EXERCISE INSTRUCTIONS: Retype only what runs from the first line of the listing to the line holding "R = math.radians", both included. Do not retype the pictures.

SOURCE MATERIAL:

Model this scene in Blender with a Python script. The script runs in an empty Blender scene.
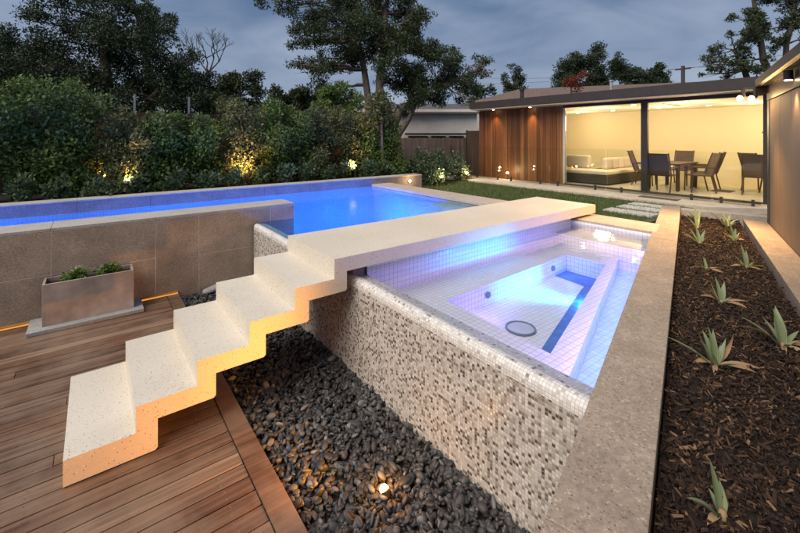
import bpy, bmesh, math, random
import numpy as np
from mathutils import Vector, Matrix
random.seed(7); RNG = np.random.default_rng(7)
S = bpy.context.scene; COL = S.collection
R = math.radians

# ------------------------------------------------------------------ camera
CAM = (0.1405, -2.9605, 2.0); HEAD = R(37.557)            # heading, clockwise from +Y
cd = bpy.data.cameras.new('camera'); cd.sensor_width = 36; cd.lens = 17.908
cd.shift_y = -0.1616; cd.clip_start = .05; cd.clip_end = 900
cam = bpy.data.objects.new('camera', cd); COL.objects.link(cam)
cam.location = CAM; cam.rotation_euler = (R(90), 0, -HEAD); S.camera = cam
SA, CA = math.cos(HEAD), math.sin(HEAD)
def at(px, py, Y):                                         # photo pixel (800x533) at distance Y -> world point
    X = (px-400)/397.956*Y; Z = 2.0-(py-137.227)/397.956*Y
    return Vector((CAM[0]+X*SA+Y*CA, CAM[1]-X*CA+Y*SA, Z))

# ------------------------------------------------------------------ exposure
S.view_settings.view_transform = 'Standard'; S.view_settings.look = 'None'
S.view_settings.gamma = 1; S.view_settings.use_curve_mapping = False
S.view_settings.exposure = 0.68
S.cycles.max_bounces = 10; S.cycles.transparent_max_bounces = 24
S.cycles.diffuse_bounces = 5; S.cycles.glossy_bounces = 4
S.cycles.caustics_reflective = False; S.cycles.caustics_refractive = False
S.cycles.sample_clamp_indirect = 4
S.cycles.use_denoising = True

# ------------------------------------------------------------------ world: dusk sky with cloud
SUN_EL, SUN_AZ = 48, 262                                   # direction the soft light comes from (azimuth from +Y, clockwise)
W = bpy.data.worlds.new('World'); S.world = W; W.use_nodes = True
nt = W.node_tree; N = nt.nodes; L = nt.links; N.clear()
out = N.new('ShaderNodeOutputWorld'); bg = N.new('ShaderNodeBackground')
sky = N.new('ShaderNodeTexSky'); sky.sky_type = 'NISHITA'; sky.sun_disc = False
sky.sun_elevation = R(SUN_EL); sky.sun_rotation = R(SUN_AZ); sky.air_density = 1.4; sky.ozone_density = 2.5
tc = N.new('ShaderNodeTexCoord'); mp = N.new('ShaderNodeMapping'); mp.inputs['Scale'].default_value = (1, 1, 2.6)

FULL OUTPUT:
Model this scene in Blender with a Python script. The script runs in an empty Blender scene.
import bpy, bmesh, math, random
import numpy as np
from mathutils import Vector, Matrix
random.seed(7); RNG = np.random.default_rng(7)
S = bpy.context.scene; COL = S.collection
R = math.radians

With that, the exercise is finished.